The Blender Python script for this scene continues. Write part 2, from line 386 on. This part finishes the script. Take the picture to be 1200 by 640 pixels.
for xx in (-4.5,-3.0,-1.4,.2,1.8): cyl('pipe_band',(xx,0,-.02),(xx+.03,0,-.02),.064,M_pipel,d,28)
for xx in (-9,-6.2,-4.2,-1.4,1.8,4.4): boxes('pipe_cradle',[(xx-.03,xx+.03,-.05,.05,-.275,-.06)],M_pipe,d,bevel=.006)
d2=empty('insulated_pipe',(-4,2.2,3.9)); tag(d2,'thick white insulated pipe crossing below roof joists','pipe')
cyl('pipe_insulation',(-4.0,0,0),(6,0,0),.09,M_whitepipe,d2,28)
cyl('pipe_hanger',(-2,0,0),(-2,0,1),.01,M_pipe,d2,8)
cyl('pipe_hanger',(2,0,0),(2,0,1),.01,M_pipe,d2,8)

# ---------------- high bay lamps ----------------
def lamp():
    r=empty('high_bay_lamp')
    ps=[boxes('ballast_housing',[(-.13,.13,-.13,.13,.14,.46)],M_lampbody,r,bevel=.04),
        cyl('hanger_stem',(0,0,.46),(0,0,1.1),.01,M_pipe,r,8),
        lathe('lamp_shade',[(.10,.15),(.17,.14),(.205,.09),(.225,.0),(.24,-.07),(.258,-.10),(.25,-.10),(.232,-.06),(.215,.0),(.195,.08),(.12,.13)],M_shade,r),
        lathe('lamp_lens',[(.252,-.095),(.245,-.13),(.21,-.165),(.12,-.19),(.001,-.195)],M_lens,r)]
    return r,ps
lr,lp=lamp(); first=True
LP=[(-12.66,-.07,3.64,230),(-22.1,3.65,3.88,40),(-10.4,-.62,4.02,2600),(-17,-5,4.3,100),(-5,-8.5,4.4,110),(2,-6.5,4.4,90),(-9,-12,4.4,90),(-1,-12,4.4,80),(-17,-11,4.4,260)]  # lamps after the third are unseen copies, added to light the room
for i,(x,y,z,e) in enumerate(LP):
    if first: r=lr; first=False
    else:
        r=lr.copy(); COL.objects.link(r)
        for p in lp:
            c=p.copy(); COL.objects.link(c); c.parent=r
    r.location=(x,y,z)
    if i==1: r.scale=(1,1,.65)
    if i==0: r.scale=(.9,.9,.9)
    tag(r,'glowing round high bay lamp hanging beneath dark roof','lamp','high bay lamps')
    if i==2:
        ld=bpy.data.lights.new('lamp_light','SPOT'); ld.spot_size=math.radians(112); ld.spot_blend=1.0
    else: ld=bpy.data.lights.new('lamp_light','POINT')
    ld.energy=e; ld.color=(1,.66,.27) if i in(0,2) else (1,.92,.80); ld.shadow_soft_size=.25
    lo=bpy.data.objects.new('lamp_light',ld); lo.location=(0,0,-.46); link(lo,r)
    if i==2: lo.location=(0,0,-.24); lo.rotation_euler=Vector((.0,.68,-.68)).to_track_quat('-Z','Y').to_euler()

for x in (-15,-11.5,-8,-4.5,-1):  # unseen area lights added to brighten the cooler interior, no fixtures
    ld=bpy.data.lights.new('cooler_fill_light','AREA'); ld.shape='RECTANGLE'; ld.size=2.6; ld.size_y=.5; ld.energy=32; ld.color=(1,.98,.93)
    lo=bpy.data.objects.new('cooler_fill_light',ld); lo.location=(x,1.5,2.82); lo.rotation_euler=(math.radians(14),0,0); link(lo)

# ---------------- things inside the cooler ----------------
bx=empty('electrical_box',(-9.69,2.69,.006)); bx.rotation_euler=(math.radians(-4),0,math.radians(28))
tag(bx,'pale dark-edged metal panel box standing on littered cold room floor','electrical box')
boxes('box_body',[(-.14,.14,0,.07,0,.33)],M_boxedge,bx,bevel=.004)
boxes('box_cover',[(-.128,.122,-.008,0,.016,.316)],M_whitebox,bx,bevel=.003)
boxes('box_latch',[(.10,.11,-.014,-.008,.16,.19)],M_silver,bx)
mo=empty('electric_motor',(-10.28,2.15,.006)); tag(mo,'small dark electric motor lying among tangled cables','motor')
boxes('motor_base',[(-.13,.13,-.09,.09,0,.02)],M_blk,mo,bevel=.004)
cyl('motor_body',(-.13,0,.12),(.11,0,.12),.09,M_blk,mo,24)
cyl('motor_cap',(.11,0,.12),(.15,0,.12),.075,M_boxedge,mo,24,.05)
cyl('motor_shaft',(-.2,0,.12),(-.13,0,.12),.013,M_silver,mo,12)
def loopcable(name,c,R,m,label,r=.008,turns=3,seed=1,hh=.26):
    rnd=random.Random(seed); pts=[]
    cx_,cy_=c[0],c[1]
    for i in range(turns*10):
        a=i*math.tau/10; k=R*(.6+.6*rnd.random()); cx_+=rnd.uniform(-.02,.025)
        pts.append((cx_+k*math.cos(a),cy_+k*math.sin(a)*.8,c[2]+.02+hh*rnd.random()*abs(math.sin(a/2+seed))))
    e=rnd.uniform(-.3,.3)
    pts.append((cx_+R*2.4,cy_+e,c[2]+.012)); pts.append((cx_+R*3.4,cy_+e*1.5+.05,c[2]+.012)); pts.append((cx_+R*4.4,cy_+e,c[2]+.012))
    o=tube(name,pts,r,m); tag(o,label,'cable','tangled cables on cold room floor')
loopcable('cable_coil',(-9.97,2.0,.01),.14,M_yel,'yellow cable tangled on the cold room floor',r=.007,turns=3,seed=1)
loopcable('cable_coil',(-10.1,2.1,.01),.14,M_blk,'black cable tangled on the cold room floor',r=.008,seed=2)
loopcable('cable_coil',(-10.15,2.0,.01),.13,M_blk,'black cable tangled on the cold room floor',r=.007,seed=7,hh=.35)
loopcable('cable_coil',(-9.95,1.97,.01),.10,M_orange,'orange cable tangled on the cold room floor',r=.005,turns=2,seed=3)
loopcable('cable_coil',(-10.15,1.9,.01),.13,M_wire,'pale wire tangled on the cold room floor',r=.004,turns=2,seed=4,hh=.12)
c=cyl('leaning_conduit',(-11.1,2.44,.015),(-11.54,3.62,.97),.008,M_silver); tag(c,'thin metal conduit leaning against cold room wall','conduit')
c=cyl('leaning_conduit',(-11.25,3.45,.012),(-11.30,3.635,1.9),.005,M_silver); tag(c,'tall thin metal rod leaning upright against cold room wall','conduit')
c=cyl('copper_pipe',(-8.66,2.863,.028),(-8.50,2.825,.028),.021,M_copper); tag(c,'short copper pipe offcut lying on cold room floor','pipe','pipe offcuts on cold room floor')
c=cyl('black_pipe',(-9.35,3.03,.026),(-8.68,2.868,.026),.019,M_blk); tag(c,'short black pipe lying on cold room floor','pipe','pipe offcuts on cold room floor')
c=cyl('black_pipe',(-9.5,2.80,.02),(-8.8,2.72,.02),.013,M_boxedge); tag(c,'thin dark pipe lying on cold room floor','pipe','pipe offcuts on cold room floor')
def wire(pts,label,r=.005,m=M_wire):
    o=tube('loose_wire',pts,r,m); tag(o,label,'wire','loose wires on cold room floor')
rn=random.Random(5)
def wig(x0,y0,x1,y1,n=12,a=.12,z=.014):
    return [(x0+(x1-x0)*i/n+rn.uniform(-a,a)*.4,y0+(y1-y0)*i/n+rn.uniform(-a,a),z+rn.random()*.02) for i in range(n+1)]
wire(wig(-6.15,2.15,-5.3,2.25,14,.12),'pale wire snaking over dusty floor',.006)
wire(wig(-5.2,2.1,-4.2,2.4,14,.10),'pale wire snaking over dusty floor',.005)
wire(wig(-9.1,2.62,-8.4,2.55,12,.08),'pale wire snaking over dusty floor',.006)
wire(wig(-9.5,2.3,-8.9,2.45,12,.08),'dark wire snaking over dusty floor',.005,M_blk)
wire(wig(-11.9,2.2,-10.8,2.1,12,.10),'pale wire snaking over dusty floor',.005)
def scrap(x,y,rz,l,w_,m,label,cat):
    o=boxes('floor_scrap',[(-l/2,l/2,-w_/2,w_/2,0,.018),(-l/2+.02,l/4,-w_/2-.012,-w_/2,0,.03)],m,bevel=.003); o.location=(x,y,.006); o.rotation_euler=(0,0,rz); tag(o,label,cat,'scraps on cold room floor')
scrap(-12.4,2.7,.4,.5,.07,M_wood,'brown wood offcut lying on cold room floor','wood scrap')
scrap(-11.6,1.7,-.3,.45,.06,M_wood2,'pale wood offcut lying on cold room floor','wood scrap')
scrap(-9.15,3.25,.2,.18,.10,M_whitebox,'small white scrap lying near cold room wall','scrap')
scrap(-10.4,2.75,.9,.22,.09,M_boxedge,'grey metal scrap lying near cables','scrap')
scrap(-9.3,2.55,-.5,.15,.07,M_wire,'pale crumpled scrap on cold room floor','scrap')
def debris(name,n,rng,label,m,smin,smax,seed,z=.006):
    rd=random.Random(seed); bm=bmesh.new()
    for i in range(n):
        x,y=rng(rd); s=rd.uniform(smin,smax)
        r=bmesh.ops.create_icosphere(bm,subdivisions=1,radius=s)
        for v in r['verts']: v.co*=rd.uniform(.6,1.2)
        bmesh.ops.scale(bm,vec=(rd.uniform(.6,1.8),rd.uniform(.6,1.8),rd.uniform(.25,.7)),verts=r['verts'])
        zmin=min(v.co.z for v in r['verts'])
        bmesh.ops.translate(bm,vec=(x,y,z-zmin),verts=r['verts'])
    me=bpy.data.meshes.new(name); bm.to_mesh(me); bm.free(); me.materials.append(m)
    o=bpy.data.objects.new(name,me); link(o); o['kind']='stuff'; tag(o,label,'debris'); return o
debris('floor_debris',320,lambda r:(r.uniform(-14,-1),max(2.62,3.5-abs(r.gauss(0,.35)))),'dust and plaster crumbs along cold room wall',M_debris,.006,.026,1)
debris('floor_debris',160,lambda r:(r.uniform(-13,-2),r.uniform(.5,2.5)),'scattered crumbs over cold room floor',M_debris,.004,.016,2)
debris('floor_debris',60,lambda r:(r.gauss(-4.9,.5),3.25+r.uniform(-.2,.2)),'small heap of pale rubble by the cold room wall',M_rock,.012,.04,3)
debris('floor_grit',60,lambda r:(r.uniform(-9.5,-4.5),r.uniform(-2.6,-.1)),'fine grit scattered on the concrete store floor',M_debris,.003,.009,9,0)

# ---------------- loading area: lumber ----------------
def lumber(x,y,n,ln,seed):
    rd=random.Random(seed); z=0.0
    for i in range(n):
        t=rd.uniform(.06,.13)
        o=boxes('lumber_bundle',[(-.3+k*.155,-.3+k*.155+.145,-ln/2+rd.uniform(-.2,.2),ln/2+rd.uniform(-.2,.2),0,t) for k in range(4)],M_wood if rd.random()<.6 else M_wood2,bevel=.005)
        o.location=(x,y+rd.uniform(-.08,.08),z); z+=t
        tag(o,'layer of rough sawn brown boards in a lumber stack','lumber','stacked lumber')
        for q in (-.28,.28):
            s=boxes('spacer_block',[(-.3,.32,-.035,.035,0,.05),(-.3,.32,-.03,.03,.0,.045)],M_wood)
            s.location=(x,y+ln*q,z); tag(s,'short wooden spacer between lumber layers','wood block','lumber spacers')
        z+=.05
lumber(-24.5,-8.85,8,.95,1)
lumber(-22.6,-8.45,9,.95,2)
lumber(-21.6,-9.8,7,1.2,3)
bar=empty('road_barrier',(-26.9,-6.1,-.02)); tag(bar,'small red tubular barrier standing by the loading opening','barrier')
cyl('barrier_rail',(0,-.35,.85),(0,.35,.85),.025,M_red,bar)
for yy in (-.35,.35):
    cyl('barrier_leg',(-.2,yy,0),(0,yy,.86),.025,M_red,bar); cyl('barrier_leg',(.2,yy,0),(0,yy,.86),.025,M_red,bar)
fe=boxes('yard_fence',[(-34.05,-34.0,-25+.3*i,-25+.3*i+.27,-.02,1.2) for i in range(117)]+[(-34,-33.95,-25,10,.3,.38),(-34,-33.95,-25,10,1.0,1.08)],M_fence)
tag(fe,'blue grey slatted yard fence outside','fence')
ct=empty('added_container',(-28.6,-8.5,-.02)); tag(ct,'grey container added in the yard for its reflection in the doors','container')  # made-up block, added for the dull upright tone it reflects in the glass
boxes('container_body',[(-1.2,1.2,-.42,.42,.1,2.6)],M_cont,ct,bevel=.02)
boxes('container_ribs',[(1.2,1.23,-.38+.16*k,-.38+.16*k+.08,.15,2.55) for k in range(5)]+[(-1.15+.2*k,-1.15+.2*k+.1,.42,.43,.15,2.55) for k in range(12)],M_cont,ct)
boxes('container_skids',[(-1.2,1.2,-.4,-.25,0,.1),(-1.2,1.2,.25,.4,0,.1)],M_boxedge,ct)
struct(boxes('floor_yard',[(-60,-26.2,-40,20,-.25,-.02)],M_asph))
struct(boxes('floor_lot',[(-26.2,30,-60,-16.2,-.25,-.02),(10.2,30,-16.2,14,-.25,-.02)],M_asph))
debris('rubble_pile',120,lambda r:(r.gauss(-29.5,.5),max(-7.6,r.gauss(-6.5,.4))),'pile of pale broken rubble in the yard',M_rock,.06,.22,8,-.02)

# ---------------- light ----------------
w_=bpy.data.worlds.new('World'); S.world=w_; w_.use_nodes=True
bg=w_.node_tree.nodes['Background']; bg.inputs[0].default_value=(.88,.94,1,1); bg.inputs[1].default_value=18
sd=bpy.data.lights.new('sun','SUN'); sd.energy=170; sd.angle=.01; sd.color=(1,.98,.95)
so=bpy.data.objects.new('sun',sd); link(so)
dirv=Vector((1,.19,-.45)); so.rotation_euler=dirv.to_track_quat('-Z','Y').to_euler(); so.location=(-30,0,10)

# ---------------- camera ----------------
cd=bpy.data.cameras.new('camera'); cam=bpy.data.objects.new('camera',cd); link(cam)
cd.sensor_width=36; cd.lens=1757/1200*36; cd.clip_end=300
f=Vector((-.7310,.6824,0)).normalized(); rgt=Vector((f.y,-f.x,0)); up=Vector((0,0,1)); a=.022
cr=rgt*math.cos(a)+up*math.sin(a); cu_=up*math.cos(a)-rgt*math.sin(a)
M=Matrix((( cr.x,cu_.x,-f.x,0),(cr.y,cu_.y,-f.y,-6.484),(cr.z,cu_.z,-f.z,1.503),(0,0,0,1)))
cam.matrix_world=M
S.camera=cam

*****

→ Your instructions: Return exactly the lines that run from the top of the listing above to the line containing "cyl('pipe_hanger',(2,0,0),(2,0,1),.01,M_pipe,d2,8)", please, keeping both end lines and leaving out everything else.

→ Task response:
The Blender Python script for this scene continues. Write part 2, from line 386 on. This part finishes the script. Take the picture to be 1200 by 640 pixels.
for xx in (-4.5,-3.0,-1.4,.2,1.8): cyl('pipe_band',(xx,0,-.02),(xx+.03,0,-.02),.064,M_pipel,d,28)
for xx in (-9,-6.2,-4.2,-1.4,1.8,4.4): boxes('pipe_cradle',[(xx-.03,xx+.03,-.05,.05,-.275,-.06)],M_pipe,d,bevel=.006)
d2=empty('insulated_pipe',(-4,2.2,3.9)); tag(d2,'thick white insulated pipe crossing below roof joists','pipe')
cyl('pipe_insulation',(-4.0,0,0),(6,0,0),.09,M_whitepipe,d2,28)
cyl('pipe_hanger',(-2,0,0),(-2,0,1),.01,M_pipe,d2,8)
cyl('pipe_hanger',(2,0,0),(2,0,1),.01,M_pipe,d2,8)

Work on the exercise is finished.